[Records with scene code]

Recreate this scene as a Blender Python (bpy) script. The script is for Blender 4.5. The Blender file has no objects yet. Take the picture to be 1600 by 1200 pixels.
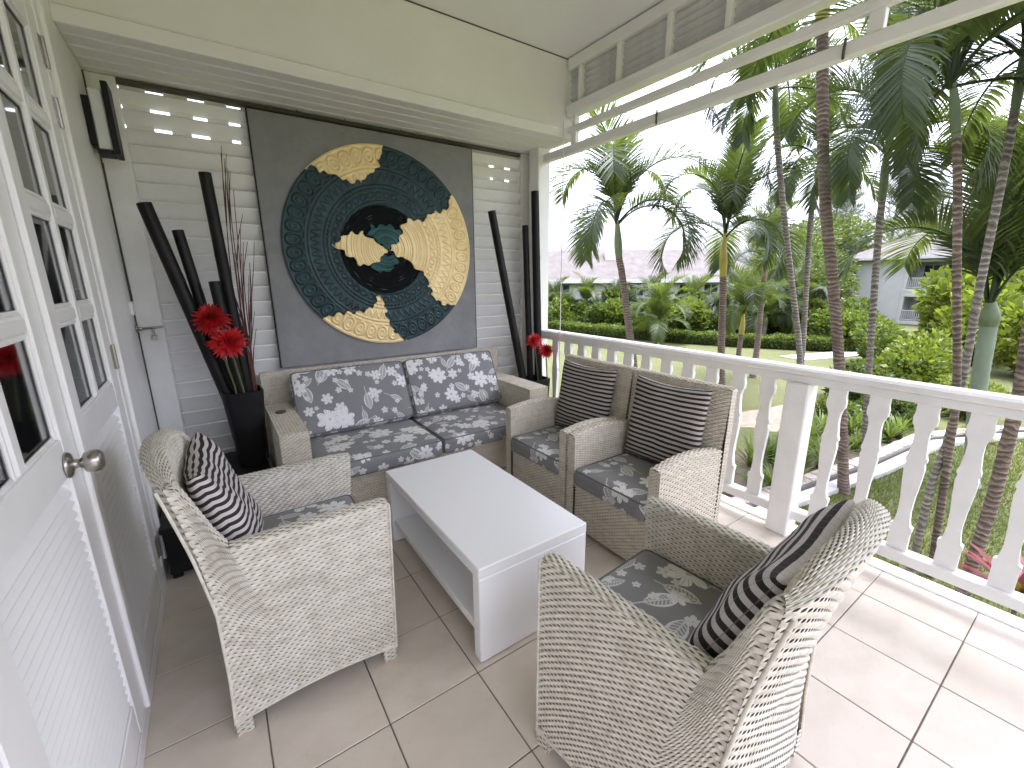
import bpy, math, random
import numpy as np
from mathutils import Matrix, Vector
PI = math.pi
sc = bpy.context.scene
col = sc.collection
rng = np.random.default_rng(7)
random.seed(7)

# ------------------------------------------------------------------ camera
cam = bpy.data.cameras.new('camera')
cam.sensor_fit = 'HORIZONTAL'; cam.sensor_width = 36.0
cam.lens = 36.0 * 671.8 / 1600.0
cam.clip_start = 0.02; cam.clip_end = 2000.0
camo = bpy.data.objects.new('camera', cam); col.objects.link(camo)
EYE = 1.426
def cam_matrix(a, b, c):
    ca, sa, cb, sb, cc, s_ = math.cos(a), math.sin(a), math.cos(b), math.sin(b), math.cos(c), math.sin(c)
    Rx = Matrix(((1,0,0),(0,ca,-sa),(0,sa,ca))); Ry = Matrix(((cb,0,sb),(0,1,0),(-sb,0,cb))); Rz = Matrix(((cc,-s_,0),(s_,cc,0),(0,0,1)))
    M = Rz @ Rx @ Ry @ Matrix(((1,0,0),(0,0,-1),(0,1,0)))
    r, u, f = Vector(M[0]), -Vector(M[1]), Vector(M[2])
    m = Matrix((r, u, -f)).transposed().to_4x4()
    m.translation = (0, 0, EYE)
    return m
camo.matrix_world = cam_matrix(.241, -.6026, -.0067)
sc.camera = camo

# ------------------------------------------------------------------ light
SUN_EL, SUN_AZ = math.radians(77), math.radians(120)     # azimuth clockwise from +Y
world = bpy.data.worlds.new('World'); sc.world = world; world.use_nodes = True
wt = world.node_tree; wt.nodes.clear()
sky = wt.nodes.new('ShaderNodeTexSky'); sky.sky_type = 'NISHITA'; sky.sun_disc = False
sky.sun_elevation = SUN_EL; sky.sun_rotation = SUN_AZ
sky.air_density = 1.0; sky.dust_density = 6.0; sky.ozone_density = 1.0
hs = wt.nodes.new('ShaderNodeHueSaturation'); hs.inputs['Saturation'].default_value = .22
hs.inputs['Value'].default_value = 1.0
bg = wt.nodes.new('ShaderNodeBackground'); bg.inputs['Strength'].default_value = .15
wo = wt.nodes.new('ShaderNodeOutputWorld')
wt.links.new(sky.outputs[0], hs.inputs['Color']); wt.links.new(hs.outputs[0], bg.inputs['Color']); wt.links.new(bg.outputs[0], wo.inputs[0])
sun = bpy.data.lights.new('sun', 'SUN'); sun.energy = .5; sun.angle = math.radians(35); sun.color = (1, .96, .9)
suno = bpy.data.objects.new('sun', sun); col.objects.link(suno)
d = Vector((math.sin(SUN_AZ)*math.cos(SUN_EL), math.cos(SUN_AZ)*math.cos(SUN_EL), math.sin(SUN_EL)))
suno.rotation_euler = d.to_track_quat('Z', 'Y').to_euler(); suno.location = d*30
sc.view_settings.view_transform = 'Standard'; sc.view_settings.look = 'None'
sc.view_settings.exposure = 2.66; sc.view_settings.gamma = 1.0
sc.view_settings.use_white_balance = True; sc.view_settings.white_balance_temperature = 5900; sc.view_settings.white_balance_tint = 19
sc.render.engine = 'CYCLES'
sc.cycles.max_bounces = 10; sc.cycles.diffuse_bounces = 8; sc.cycles.glossy_bounces = 4
sc.cycles.transmission_bounces = 6; sc.cycles.transparent_max_bounces = 8
sc.cycles.use_denoising = True
sc.cycles.caustics_reflective = False; sc.cycles.caustics_refractive = False

# ------------------------------------------------------------------ mesh helpers
def mesh_np(name, v, f, uv=None, smooth=False, mi=None):
    """v (n,3), f (m,k) same-size polygons."""
    v = np.asarray(v, np.float32); f = np.asarray(f, np.int32)
    me = bpy.data.meshes.new(name)
    me.vertices.add(len(v)); me.vertices.foreach_set('co', v.ravel())
    k = f.shape[1]
    me.loops.add(f.size); me.loops.foreach_set('vertex_index', f.ravel())
    me.polygons.add(len(f)); me.polygons.foreach_set('loop_start', np.arange(0, f.size, k, dtype=np.int32))
    if smooth: me.polygons.foreach_set('use_smooth', np.ones(len(f), bool))
    if mi is not None: me.polygons.foreach_set('material_index', np.asarray(mi, np.int32))
    if uv is not None:
        l = me.uv_layers.new(name='UVMap'); l.data.foreach_set('uv', np.asarray(uv, np.float32)[f.ravel()].ravel())
    me.update(calc_edges=True)
    return me
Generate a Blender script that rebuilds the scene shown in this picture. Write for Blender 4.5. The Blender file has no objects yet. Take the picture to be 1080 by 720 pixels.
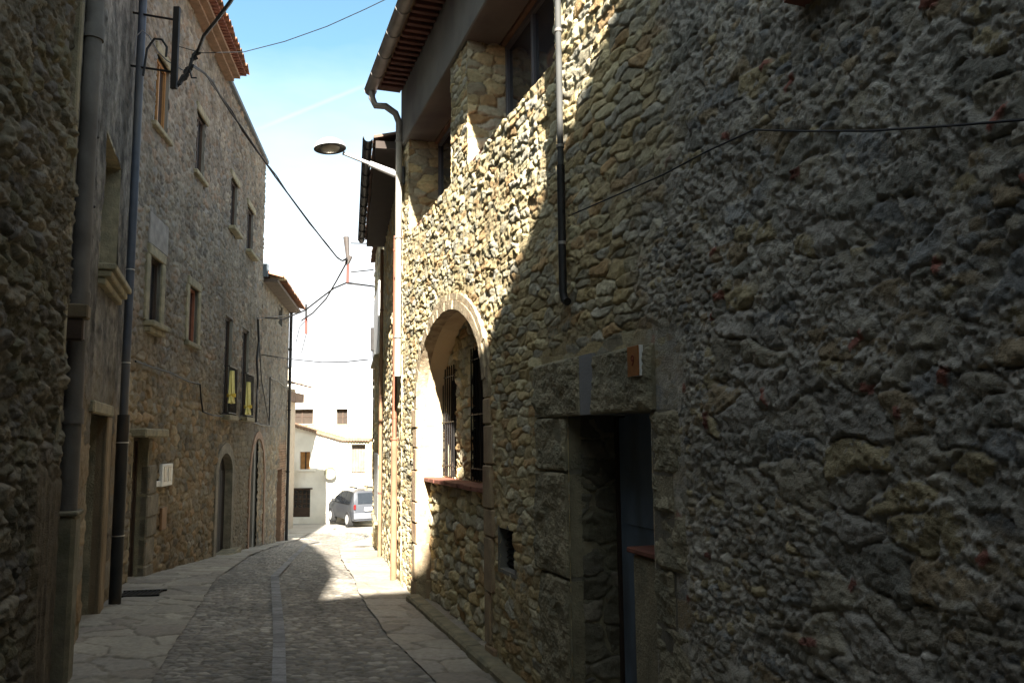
import bpy, math, random
import numpy as np
from mathutils import Vector, Matrix

# ------------------------------------------------------------------ camera
F, PITCH, ROLL = 850.0, math.radians(6.85), math.radians(0.6)
sc = bpy.context.scene
COL = sc.collection
cp, sp, cr, sr = math.cos(PITCH), math.sin(PITCH), math.cos(ROLL), math.sin(ROLL)
cd = bpy.data.cameras.new('camera'); cam = bpy.data.objects.new('camera', cd); COL.objects.link(cam)
cd.sensor_fit = 'HORIZONTAL'; cd.sensor_width = 36.0; cd.lens = 36.0 * F / 1080.0
cd.clip_start = 0.05; cd.clip_end = 3000
fw = Vector((0, cp, sp)); up0 = Vector((0, -sp, cp)); rt0 = Vector((1, 0, 0))
rt = rt0 * cr - up0 * sr * -1 * -1 if False else (rt0 * cr - up0 * (-sr))
# image axes: right = cr*X - sr*... chosen so that true up leans left in the picture
rt = rt0 * cr + up0 * (-sr) * -1 if False else Vector((cr, 0, 0)) - up0 * sr
up = rt.cross(fw) * 1.0
M = Matrix((rt, up, -fw)).transposed().to_4x4()
cam.matrix_world = M
sc.camera = cam

def ray(px, py):
    u = (px - 540) / F; v = (360 - py) / F
    return rt * u + up * v + fw

# ------------------------------------------------------------------ light
SUN_AZ, SUN_EL = math.radians(8.0), math.radians(31.0)   # light travels 8 deg left of straight ahead
world = bpy.data.worlds.new('World'); sc.world = world; world.use_nodes = True
nt = world.node_tree; N = nt.nodes; N.clear()
wo = N.new('ShaderNodeOutputWorld'); bg = N.new('ShaderNodeBackground'); sky = N.new('ShaderNodeTexSky')
sky.sky_type = 'NISHITA'; sky.sun_disc = False; sky.sun_elevation = SUN_EL
sky.sun_rotation = math.radians(180.0 - 8.0)
sky.air_density = 1.0; sky.dust_density = 1.6; sky.ozone_density = 1.5
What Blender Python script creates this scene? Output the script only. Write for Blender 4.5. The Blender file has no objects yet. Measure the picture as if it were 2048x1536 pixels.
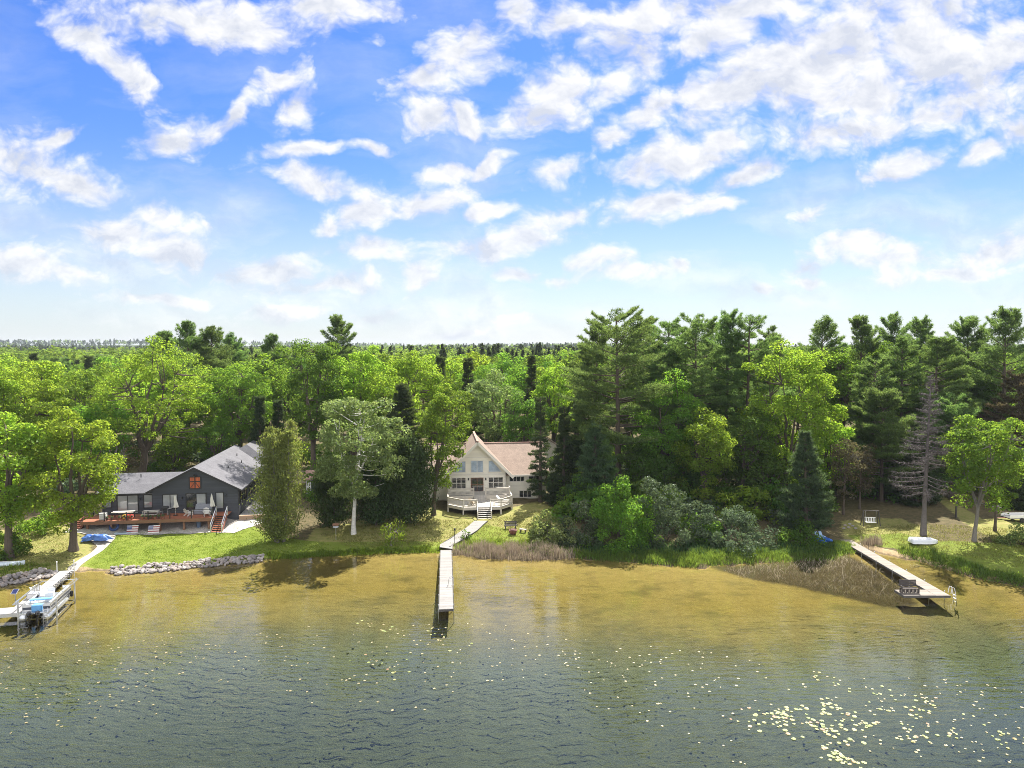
SKYK, SKYSTR, CLK, EXPO = 1.0, 0.057, 7.2, 1.22
import bpy, math, random
import numpy as np
from mathutils import Vector, Matrix

R = math.radians
random.seed(7)
scene = bpy.context.scene
COL = scene.collection

# ---------------------------------------------------------------- camera
CAM_H = 22.5
FOC = 1400.0 / 2048.0            # focal length in frame widths
PITCH = math.atan(73.0 / 1400.0)
cam_d = bpy.data.cameras.new('camera')
cam = bpy.data.objects.new('camera', cam_d)
COL.objects.link(cam)
cam.location = (0, 0, CAM_H)
cam.rotation_euler = (math.pi / 2 - PITCH, 0, 0)
cam_d.sensor_width = 36.0
cam_d.lens = 36.0 * FOC
cam_d.clip_start = 0.5
cam_d.clip_end = 20000
scene.camera = cam

def ray(px, py):
    """direction seen in the photograph at a given spot (photo is 2048 wide)"""
    a, b = (px - 1024) / 1400.0, (768 - py) / 1400.0
    c, s = math.cos(PITCH), math.sin(PITCH)
    return np.array([a, c + b * s, -s + b * c])

def PZ(px, py, z=0.0):
    d = ray(px, py)
    t = (z - CAM_H) / d[2]
    return np.array([d[0] * t, d[1] * t, z])

def PY(px, py, Y):
    d = ray(px, py)
    t = Y / d[1]
    return np.array([d[0] * t, Y, CAM_H + d[2] * t])

# ---------------------------------------------------------------- terrain
SHORE_PX = [(-900, 1240), (-200, 1190), (0, 1172), (60, 1159), (120, 1148), (150, 1142), (215, 1147), (300, 1142), (420, 1133),
            (520, 1125), (545, 1116), (640, 1110), (760, 1106), (880, 1105), (905, 1110), (960, 1118), (1060, 1122),
            (1140, 1118), (1210, 1120), (1300, 1129), (1400, 1137), (1480, 1129), (1560, 1124), (1640, 1119),
            (1690, 1107), (1730, 1101), (1760, 1108), (1840, 1124), (1900, 1142), (1960, 1158), (2048, 1178), (2250, 1200), (3000, 1260)]
_sp = np.array([PZ(x, y) for x, y in SHORE_PX])
_o = np.argsort(_sp[:, 0])
SHX, SHY = _sp[_o, 0], _sp[_o, 1]

def shore(x):
    return np.interp(x, SHX, SHY)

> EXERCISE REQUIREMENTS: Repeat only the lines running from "What Blender Python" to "COL = scene.collection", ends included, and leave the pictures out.

> COMPLETE ANSWER:
What Blender Python script creates this scene? Output the script only. Write for Blender 4.5. The Blender file has no objects yet. Measure the picture as if it were 2048x1536 pixels.
SKYK, SKYSTR, CLK, EXPO = 1.0, 0.057, 7.2, 1.22
import bpy, math, random
import numpy as np
from mathutils import Vector, Matrix

R = math.radians
random.seed(7)
scene = bpy.context.scene
COL = scene.collection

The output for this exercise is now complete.